Anime || Manga

#Crunchyroll President Says “AI is definitely something that we think about,” Including for Subtitles

Technology site The Verge recently spoke to Crunchyroll president Rahul Purini in a lengthy, wide-ranging interview for its Decoder show. Towards the end of the conversation, Purini mentioned the company’s considerations towards AI and said that subtitling was “one of the areas” where testing was being done.

“AI is definitely something that we think about at a lot of different workflows within the organization,” Purini said. “Right now, one of the areas we are very focused on testing is our subtitling and closed captioning, where we go from speech to text and how do we improve and optimize our processes where we can get the subtitles done in various languages across the world faster so that we can launch as close to the Japanese release as possible. So that’s definitely an area where we are focused on.”

The answer was in response to The Verge’s Nick Statt asking whether Crunchyroll was “thinking about” technologies like “potentially AI” for subtitling and dubbing. Right before that, the two were speaking about the Crunchyroll service that attracted paying the customers the best, with Purini answering “streaming and early access to shows from Japan with subtitles and dubs.”

“So that is, I think, the biggest thing,” said Purini. “The sooner we can provide them, the easier we make it available to them — both in however they want to watch it, whatever subtitle languages are dubbed — has been the single biggest driver for converting people over. Because pirate sites do provide that content as soon as possible, but then most of the time it is in a handful of languages, maybe not the language they want. Sometimes they don’t have the dubs. So if we can do that consistently and as fast as we can, I think that’s the biggest opportunity we have.”

Purini doesn’t think that AI is good enough for dubbing work yet, but revealed that Crunchyroll is “playing in other areas like personalization and discovery and how we can use generative AI in making that a better experience for our users.”

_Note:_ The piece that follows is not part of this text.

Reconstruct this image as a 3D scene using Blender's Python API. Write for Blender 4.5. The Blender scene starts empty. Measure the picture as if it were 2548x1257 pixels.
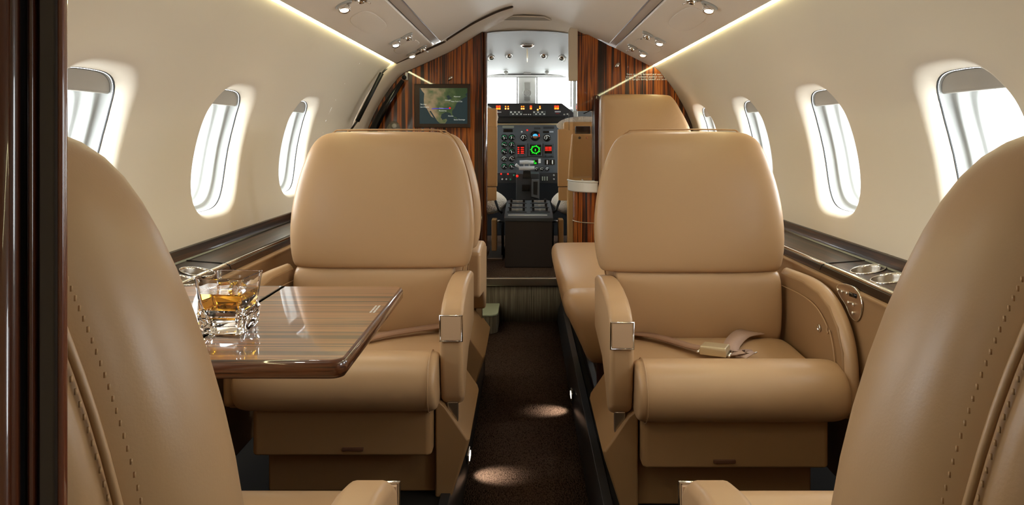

Earlier in the interview, Purini told Statt that Crunchyroll’s localization side was among the company’s biggest teams “because we are not only just taking this content with the Japanese audio and subtitling it into 10-plus languages, we are also dubbing it into 10-plus languages. And so we have teams that are focused on localizing, and we do that in-house for most of our territories.”

Last October, Crunchyroll received flak for the subtitling quality of The Yuzuki Family’s Four Sons‘ first episode, with some accusing the streaming platform of using machine translation. The situation was bad enough that Crunchyroll told Anime News Network that it was working with the anime’s licensor “for updated subtitles” and later reuploaded the episode with new subtitles.